Thursday, November 24, 2011

u.c. davis one-time a HUGE gift to the chinese government..,

The Atlantic | Just now from an American living in China:
I've been following the coverage of the UC Davis Pepper Spray incident and I just wanted to bring up another angle.

I first learned about the incident while sitting on the Hong Kong MTR [mass transit system, which of course is superb] en route to Shenzhen (I was flying back to Chengdu where I currently live.) The Hong Kong metro has tv screens, which happened to be showing the news, and my first thought when I saw the video of the policeman pepper-spraying the students was that I must be mis-reading the Chinese subtitles at the bottom of the screen, because there is no way this could be taking place in America.
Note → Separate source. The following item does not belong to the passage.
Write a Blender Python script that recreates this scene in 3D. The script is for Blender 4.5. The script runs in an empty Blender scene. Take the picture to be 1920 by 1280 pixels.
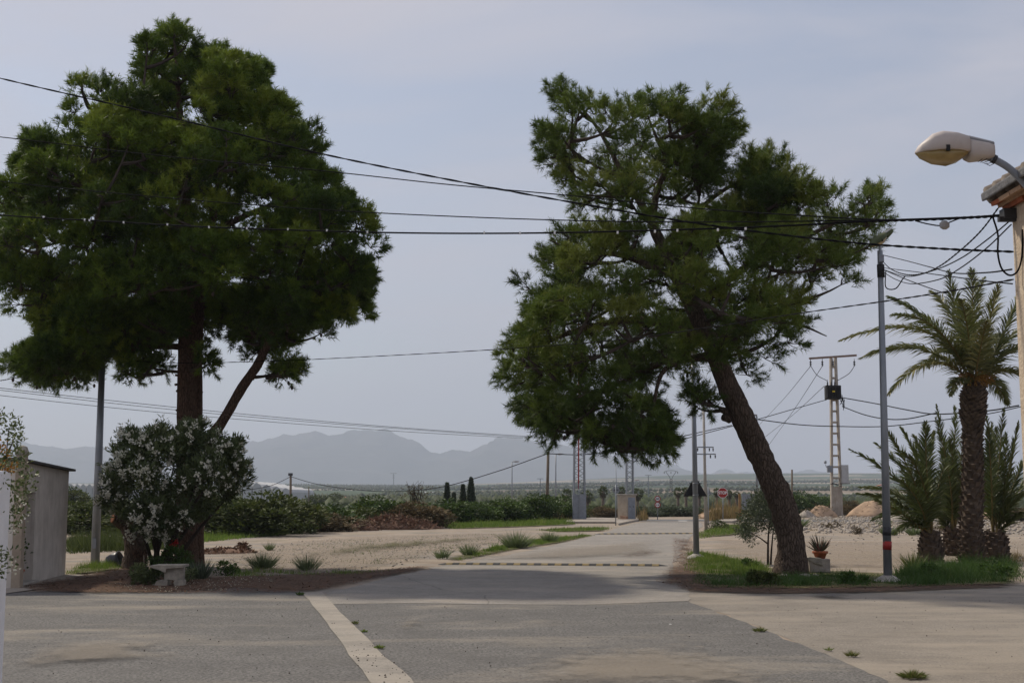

But my second and longer-lasting impression, was an amazement of how quickly this video had spread had spread throughout the world and how detrimental it was for the US's image. The UC Davis' policeman's actions are a huge gift to the Chinese government, because this gives the Chinese government added ammunition to build a moral equivalency argument between itself and the US (not to the world but to it's own people.) I only speak from experience in China, but I'm sure in many countries, the reaction will be the same. Just another aspect in which this horrible event is a tragedy.
Of course I recognize the hypocrisy of Chinese officials harping on police brutality, when they spend half their time trying to suppress online videos of their police, Chengguan, and riot squads doing the same thing, and much worse, around the country. But as the reader says, that's the point: since when do we benchmark our standards of civil liberties, tolerance for protest, and police-public interactions on those of a one-party Communist state?

More on this in a few hours. For the moment, a reminder that the connectedness of the world and the instantaneous global spread of images have consequences that are unfolding more quickly than anyone can anticipate or make sense of.